When creating archives, take care that they are not writable by a untrusted user; otherwise, that user could modify the archive, and when you later extract from the archive you will get incorrect data.

When tar extracts from an archive, by default it writes into files relative to the working directory. If the archive was generated by an untrusted user, that user therefore can write into any file under the working directory. When extracting from an untrusted archive, it is therefore good practice to create an empty directory and run tar in that directory. You can use the --directory (-C) option to specify the working directory (see Changing the Working Directory).

When extracting from an archive, tar by default rejects attempts to modify files outside the working directory. For example, if a symbolic link points outside the working directory, tar refuses to follow the link, regardless of whether the symbolic link existed before tar was run. Therefore, when extracting from two or more untrusted archives, each one can be extracted in turn, into the same initially-empty directory. Even if an earlier archive creates a symbolic link that points outside the working directory, tar will reject any later attempts to follow that symbolic link. However, this safety mechanism applies only to tar itself: it does not apply to other programs you may run later, which will ordinarily follow symbolic links even if they escape the working directory.

If you use the --absolute-names (-P) option when extracting, tar respects any file names in the archive, even file names that begin with ‘/’, contain ‘..’, or that follow a symbolic link to escape the extraction directory. If you use the --dereference (-h) option when extracting, tar follows any existing symbolic link that is the last component of a file name, even if that link escapes the extraction directory. These two options should be used only for trusted archives, as they can let an archive overwrite any file in your system that you can owrite.

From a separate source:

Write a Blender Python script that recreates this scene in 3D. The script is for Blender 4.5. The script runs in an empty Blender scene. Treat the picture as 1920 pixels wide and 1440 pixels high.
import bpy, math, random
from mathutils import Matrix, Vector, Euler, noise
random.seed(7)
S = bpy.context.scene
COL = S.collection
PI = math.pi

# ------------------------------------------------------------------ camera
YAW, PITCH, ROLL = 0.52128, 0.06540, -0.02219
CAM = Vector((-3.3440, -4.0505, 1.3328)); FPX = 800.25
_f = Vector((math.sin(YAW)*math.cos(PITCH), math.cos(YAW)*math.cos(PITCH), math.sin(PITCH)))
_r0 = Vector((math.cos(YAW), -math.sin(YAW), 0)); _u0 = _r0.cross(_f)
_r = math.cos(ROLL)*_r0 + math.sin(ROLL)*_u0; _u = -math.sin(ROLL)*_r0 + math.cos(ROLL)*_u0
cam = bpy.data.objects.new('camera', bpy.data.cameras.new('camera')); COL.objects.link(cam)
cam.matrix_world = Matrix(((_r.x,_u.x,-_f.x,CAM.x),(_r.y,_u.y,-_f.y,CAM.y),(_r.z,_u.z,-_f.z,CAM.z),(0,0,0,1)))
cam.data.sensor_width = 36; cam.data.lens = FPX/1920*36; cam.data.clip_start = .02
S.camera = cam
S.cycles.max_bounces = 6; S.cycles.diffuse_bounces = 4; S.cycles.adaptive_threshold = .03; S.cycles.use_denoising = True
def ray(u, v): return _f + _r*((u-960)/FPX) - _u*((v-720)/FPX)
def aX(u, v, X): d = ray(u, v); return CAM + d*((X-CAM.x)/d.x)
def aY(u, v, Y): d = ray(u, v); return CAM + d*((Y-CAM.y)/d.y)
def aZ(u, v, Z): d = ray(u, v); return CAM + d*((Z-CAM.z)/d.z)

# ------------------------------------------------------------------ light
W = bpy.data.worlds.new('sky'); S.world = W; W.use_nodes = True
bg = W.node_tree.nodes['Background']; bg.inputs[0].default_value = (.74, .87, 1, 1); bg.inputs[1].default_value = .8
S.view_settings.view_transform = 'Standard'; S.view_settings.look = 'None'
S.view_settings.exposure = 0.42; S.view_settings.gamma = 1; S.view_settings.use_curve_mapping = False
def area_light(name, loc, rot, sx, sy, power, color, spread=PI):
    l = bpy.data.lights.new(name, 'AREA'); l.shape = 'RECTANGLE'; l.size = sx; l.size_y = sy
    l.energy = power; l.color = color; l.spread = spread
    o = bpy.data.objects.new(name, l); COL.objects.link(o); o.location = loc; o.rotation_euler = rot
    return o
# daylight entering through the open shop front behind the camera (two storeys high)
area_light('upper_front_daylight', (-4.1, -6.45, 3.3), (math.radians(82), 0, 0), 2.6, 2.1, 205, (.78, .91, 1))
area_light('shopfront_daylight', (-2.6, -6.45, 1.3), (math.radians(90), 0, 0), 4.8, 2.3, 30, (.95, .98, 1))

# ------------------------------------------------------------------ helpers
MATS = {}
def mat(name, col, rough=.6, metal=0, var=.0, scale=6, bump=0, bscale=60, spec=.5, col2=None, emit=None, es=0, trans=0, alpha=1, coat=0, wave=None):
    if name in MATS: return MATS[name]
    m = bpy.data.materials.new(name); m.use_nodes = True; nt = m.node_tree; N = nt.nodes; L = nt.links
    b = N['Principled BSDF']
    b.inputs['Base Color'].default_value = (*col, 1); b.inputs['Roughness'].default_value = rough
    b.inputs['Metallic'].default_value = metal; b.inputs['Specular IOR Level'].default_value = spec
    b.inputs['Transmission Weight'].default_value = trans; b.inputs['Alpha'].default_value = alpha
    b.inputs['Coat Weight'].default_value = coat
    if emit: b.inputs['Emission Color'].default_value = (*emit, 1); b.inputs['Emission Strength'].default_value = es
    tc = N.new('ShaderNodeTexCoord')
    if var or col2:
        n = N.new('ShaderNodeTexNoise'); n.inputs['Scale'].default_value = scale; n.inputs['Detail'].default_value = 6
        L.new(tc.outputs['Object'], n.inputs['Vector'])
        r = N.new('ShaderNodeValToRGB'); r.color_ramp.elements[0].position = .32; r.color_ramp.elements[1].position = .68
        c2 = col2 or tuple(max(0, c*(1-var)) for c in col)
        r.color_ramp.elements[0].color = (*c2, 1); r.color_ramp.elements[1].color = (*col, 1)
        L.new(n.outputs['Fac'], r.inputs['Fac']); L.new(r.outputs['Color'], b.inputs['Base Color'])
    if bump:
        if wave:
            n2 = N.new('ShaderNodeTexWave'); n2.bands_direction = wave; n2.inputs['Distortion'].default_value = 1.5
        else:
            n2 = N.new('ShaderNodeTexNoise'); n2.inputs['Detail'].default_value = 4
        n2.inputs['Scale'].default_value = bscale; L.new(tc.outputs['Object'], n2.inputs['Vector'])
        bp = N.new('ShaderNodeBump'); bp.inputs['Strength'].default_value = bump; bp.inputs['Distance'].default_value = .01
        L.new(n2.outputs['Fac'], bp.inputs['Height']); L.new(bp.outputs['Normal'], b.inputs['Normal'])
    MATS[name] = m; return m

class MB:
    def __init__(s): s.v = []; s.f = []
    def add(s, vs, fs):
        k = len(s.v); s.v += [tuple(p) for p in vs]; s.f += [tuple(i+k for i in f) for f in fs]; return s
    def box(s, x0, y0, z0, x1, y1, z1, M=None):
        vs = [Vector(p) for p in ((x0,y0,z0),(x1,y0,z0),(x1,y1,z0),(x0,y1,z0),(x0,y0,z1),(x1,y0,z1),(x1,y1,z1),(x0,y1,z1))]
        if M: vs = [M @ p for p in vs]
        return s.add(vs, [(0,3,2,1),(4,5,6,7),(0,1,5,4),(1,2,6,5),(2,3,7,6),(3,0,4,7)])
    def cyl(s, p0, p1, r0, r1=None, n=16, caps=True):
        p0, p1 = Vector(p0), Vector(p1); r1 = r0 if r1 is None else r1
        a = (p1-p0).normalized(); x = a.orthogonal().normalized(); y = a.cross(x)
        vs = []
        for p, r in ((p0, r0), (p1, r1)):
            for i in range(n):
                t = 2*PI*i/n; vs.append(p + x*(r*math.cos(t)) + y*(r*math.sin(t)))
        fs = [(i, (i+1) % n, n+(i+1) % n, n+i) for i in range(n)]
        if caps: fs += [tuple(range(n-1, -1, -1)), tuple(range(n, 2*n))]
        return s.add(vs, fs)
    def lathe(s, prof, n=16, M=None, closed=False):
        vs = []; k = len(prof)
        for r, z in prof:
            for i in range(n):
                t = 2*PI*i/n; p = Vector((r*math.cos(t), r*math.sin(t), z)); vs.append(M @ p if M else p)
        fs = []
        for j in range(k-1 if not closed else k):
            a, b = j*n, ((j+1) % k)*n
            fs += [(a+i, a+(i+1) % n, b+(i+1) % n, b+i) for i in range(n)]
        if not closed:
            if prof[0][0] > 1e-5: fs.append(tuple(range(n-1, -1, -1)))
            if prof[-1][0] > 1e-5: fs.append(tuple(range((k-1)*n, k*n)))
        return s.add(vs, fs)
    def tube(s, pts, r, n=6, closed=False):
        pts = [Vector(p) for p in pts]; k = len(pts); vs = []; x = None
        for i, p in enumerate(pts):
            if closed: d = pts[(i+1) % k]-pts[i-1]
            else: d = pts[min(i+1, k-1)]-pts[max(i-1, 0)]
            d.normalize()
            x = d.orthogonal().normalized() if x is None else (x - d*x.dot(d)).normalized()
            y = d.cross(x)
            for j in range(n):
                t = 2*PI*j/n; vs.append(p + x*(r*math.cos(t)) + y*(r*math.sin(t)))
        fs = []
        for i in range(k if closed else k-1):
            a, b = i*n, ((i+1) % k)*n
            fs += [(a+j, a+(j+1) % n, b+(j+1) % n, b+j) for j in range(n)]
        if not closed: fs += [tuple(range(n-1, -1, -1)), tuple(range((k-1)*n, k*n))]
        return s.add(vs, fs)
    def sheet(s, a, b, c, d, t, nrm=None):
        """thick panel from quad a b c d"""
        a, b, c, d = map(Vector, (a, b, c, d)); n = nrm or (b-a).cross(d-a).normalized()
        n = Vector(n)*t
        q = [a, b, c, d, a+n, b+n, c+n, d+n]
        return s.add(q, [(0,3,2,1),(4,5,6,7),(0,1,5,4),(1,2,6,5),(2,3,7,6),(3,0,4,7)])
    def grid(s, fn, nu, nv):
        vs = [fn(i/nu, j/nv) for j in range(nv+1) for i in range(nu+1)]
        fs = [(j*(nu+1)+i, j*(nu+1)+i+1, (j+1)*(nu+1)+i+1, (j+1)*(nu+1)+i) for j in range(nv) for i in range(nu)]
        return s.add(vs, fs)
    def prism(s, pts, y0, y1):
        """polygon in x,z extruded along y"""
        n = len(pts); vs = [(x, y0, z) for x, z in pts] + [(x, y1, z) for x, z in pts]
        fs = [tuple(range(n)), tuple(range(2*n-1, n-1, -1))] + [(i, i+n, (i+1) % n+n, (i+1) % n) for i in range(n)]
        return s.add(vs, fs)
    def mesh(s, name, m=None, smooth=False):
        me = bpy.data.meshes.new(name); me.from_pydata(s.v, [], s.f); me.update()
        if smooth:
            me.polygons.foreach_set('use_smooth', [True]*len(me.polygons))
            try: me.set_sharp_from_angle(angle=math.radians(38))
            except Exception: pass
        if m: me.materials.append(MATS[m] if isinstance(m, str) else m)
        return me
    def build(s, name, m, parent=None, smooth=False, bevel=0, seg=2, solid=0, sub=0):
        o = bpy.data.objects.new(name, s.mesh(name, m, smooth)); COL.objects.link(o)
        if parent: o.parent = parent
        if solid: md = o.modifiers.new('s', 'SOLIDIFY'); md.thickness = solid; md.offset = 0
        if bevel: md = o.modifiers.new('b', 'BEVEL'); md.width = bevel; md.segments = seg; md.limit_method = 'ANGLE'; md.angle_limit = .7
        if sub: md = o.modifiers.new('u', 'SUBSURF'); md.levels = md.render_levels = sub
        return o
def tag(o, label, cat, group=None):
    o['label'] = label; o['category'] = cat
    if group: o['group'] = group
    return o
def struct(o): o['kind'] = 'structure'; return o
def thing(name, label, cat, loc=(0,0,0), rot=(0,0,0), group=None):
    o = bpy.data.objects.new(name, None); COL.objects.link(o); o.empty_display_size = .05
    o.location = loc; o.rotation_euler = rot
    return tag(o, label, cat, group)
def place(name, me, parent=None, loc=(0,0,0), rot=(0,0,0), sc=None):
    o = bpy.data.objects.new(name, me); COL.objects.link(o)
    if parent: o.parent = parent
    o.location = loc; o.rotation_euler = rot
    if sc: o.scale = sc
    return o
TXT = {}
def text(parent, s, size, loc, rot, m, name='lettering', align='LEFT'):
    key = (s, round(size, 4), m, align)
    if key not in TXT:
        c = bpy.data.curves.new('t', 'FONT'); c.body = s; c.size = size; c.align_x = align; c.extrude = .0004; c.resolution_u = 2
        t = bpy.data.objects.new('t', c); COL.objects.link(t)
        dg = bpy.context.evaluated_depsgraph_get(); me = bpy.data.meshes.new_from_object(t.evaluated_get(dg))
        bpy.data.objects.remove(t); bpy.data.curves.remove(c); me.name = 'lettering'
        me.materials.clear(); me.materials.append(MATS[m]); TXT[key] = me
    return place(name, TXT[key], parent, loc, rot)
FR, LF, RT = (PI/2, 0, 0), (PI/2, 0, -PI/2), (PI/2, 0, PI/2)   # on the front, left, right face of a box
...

Conversely, with the --keep-old-files (-k) and --skip-old-files options, tar refuses to replace existing files when extracting. The difference between the two options is that the former treats existing files as errors whereas the latter just silently ignores them.

Finally, with the --no-overwrite-dir option, tar refuses to replace the permissions or ownership of already-existing directories. These options may help when extracting from untrusted archives.